Tuesday, August 30, 2011

Where is the barrier, Mr Mickens?

Catching up on the weekend press I see that Robert 'Bobbie' Mickens, the Tablet Rome Correspondant who wept when Pope Benedict was elected, was at World Youth Day - or so he says. He reports on the confrontation between WYD 'kids' and the anti-clerical protesters. ('Kids'? The age range is 18-35, but anyone under 50 probably seems a child to the typical Tablet reader.) After an initial exchange of slogans between the two groups, he writes, 'Police ordered the Catholic kids to keep moving and most did. But some of the more zealous decided to continue giving 'witness'. The protesters responded with insults as the kids continued their chants. A small group even knelt down and began praying the Rosary. ... The Catholic youngsters obviously felt that they were being heroic in defending their faith, albeit from behind a barrier.'

I quote this spiteful description because of the identifiable falsehood: as we've all seen from the photos, there was no barrier. Either Mickens was making it up, or (more likely) he was relying on a garbled second hand version. What is clear, however, is that he didn't bother talking to any of the 'kids' involved or looking at the pictures on the Internet, which went up within hours of the events they captured.
Where is the barrier, Mr Mickens?

What a terrible thing photography and the Internet are for liberal fantasists like Robert Mickens. We don't have to take their word for anything any more.

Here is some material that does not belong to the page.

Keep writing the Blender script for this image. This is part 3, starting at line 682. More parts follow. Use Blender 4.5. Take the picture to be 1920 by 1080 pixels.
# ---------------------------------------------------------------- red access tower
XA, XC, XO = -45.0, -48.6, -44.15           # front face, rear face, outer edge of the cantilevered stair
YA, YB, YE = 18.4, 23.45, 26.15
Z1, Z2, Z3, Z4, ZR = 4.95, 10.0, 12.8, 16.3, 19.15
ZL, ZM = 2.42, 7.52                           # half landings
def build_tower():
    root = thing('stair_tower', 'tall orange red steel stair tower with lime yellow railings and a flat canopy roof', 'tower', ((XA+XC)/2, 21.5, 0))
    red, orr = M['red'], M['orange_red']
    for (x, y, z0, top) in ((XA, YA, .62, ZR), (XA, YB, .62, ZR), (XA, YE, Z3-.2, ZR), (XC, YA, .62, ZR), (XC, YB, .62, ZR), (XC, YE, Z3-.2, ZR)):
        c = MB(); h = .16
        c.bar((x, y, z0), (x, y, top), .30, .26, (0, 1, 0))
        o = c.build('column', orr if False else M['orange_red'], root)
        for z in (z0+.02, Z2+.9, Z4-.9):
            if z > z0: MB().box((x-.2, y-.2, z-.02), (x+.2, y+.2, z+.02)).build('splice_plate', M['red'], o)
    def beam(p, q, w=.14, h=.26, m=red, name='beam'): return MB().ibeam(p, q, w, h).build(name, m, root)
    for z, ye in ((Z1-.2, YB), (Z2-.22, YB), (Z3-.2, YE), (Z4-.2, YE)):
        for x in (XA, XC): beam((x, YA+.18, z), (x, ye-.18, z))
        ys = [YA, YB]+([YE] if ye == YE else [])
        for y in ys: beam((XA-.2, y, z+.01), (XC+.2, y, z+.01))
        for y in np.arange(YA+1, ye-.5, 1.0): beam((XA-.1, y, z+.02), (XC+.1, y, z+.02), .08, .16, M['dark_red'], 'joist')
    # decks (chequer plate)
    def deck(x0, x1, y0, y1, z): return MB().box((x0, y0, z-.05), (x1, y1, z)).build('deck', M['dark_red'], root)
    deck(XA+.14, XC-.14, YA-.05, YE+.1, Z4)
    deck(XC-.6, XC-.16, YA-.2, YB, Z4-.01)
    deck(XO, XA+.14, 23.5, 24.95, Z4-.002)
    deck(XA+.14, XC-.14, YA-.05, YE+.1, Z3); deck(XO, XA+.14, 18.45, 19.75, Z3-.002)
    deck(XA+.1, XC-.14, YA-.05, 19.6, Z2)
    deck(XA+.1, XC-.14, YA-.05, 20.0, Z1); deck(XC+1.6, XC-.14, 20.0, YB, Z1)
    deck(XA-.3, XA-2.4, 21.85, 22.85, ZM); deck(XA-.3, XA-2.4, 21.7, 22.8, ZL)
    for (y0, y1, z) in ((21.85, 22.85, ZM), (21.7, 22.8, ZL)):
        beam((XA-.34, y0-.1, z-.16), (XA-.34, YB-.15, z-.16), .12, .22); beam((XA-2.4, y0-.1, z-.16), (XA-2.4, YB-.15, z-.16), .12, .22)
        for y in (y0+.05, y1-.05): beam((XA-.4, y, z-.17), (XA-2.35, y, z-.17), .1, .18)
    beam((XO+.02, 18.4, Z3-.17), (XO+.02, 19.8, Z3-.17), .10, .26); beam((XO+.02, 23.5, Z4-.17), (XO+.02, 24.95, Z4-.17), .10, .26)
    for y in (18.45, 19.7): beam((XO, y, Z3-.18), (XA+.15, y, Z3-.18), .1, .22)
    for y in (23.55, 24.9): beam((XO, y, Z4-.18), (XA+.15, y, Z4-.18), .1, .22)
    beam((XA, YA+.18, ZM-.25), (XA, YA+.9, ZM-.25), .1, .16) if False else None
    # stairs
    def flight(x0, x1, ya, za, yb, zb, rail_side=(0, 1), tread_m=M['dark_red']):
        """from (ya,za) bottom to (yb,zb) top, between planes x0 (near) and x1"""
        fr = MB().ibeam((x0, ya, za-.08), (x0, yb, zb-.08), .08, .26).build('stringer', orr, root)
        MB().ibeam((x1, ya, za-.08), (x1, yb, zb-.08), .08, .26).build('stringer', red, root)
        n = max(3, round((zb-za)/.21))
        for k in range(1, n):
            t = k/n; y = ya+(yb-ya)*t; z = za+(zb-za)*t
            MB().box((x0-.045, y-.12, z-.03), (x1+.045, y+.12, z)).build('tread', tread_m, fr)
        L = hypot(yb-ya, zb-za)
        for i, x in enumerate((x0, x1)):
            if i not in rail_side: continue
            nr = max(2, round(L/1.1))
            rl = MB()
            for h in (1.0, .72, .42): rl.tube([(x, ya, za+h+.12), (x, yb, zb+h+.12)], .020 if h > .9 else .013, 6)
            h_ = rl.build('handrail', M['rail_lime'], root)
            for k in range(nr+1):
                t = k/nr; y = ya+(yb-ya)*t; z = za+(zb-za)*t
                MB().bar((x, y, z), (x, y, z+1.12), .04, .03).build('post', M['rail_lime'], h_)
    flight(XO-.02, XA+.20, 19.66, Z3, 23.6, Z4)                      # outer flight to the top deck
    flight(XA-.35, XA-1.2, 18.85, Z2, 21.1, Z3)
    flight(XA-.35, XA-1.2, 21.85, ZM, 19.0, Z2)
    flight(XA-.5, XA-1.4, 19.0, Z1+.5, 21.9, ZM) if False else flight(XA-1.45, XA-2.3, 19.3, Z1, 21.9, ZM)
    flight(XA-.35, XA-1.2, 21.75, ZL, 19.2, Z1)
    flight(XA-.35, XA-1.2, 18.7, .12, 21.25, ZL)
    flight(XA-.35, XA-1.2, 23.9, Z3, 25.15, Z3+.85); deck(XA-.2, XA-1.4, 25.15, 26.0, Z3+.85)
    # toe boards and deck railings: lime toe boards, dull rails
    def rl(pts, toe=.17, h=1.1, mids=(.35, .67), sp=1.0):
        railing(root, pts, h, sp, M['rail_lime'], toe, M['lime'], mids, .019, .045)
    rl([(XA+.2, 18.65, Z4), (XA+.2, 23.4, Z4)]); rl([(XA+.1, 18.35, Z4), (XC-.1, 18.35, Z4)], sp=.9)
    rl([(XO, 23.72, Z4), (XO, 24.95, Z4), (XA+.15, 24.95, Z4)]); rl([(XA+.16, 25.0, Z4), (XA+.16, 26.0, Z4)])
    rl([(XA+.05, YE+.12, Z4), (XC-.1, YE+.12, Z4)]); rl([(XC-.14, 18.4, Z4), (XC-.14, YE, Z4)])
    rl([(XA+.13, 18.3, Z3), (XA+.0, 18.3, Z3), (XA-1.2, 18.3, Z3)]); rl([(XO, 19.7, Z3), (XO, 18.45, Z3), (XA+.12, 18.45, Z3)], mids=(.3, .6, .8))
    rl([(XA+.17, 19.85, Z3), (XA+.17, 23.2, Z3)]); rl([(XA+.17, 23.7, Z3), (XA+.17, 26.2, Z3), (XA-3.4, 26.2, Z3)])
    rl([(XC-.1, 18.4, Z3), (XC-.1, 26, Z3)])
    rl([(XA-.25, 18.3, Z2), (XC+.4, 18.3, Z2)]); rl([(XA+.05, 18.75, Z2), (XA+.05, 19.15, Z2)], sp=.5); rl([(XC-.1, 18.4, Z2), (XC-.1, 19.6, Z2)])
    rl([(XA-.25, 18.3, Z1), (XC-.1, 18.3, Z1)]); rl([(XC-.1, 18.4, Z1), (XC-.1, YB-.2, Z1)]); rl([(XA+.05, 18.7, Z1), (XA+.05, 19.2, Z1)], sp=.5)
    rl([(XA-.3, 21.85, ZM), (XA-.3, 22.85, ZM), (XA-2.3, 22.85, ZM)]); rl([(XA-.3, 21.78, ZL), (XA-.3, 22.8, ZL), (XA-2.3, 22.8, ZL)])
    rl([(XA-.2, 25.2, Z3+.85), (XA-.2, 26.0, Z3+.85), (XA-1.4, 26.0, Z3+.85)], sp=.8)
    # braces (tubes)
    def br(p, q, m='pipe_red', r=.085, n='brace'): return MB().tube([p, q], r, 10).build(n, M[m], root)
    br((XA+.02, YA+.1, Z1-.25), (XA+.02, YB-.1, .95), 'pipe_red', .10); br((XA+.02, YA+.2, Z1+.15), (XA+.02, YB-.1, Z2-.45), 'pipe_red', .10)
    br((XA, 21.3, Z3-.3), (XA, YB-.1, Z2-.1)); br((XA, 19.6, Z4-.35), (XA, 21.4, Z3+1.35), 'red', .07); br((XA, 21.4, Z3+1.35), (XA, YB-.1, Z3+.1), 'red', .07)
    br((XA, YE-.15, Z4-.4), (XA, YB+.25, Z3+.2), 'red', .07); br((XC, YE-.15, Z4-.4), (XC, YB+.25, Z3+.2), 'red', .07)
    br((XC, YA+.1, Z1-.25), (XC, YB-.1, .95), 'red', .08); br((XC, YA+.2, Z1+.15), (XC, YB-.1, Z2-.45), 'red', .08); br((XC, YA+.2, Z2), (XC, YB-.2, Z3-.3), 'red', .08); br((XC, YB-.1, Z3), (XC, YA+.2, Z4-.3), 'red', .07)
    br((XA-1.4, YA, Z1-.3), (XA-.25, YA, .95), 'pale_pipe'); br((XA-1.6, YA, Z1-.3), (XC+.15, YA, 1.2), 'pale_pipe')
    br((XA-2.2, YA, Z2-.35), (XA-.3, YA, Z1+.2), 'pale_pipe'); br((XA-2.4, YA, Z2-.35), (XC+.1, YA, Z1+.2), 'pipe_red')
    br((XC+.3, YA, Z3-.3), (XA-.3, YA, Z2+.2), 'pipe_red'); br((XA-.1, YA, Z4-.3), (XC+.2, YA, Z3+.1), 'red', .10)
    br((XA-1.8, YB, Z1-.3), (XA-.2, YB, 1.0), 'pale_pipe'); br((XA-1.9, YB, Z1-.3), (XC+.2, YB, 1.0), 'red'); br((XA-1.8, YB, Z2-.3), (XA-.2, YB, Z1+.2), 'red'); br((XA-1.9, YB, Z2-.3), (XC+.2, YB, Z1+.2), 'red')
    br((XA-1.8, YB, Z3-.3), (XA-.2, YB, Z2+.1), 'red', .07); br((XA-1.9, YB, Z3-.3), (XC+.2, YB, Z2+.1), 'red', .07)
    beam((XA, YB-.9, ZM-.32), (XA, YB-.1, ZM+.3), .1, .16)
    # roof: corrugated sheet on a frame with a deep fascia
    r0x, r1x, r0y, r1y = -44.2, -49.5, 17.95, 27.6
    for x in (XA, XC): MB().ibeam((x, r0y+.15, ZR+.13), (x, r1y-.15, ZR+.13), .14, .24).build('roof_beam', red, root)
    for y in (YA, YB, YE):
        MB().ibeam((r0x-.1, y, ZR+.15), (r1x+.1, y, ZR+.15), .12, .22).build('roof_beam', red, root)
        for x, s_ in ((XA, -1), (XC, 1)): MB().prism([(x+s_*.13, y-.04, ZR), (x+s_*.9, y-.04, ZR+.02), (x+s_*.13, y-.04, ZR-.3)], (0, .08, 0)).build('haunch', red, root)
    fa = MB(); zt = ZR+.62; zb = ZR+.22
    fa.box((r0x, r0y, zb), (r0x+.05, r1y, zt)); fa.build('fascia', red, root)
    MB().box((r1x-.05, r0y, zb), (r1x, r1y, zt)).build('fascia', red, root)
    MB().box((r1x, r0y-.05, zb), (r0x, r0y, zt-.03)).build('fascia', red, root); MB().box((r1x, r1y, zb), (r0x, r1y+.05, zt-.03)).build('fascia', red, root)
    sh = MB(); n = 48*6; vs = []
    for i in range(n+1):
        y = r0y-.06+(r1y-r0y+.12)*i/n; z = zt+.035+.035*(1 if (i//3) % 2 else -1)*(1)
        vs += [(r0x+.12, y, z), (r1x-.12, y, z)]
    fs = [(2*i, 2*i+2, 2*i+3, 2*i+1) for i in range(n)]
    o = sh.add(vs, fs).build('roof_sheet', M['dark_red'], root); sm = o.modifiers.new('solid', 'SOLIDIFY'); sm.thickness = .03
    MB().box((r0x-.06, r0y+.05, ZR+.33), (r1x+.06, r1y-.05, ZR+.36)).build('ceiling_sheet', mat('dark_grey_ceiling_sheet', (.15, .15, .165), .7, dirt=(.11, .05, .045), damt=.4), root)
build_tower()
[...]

There should be a short article on this confrontation in the next Mass of Ages giving the story from the horses' mouth - from the young chap in the middle of the photo.

1 comment:

  1. Dylan Parry (A Reluctant Sinner)2:19 pm

    I think anyone who even touches the Tablet should incur excommunication latae sententiae. It seems to rejoice in the ugly heresy of Modernism, constantly promoting it within its pages.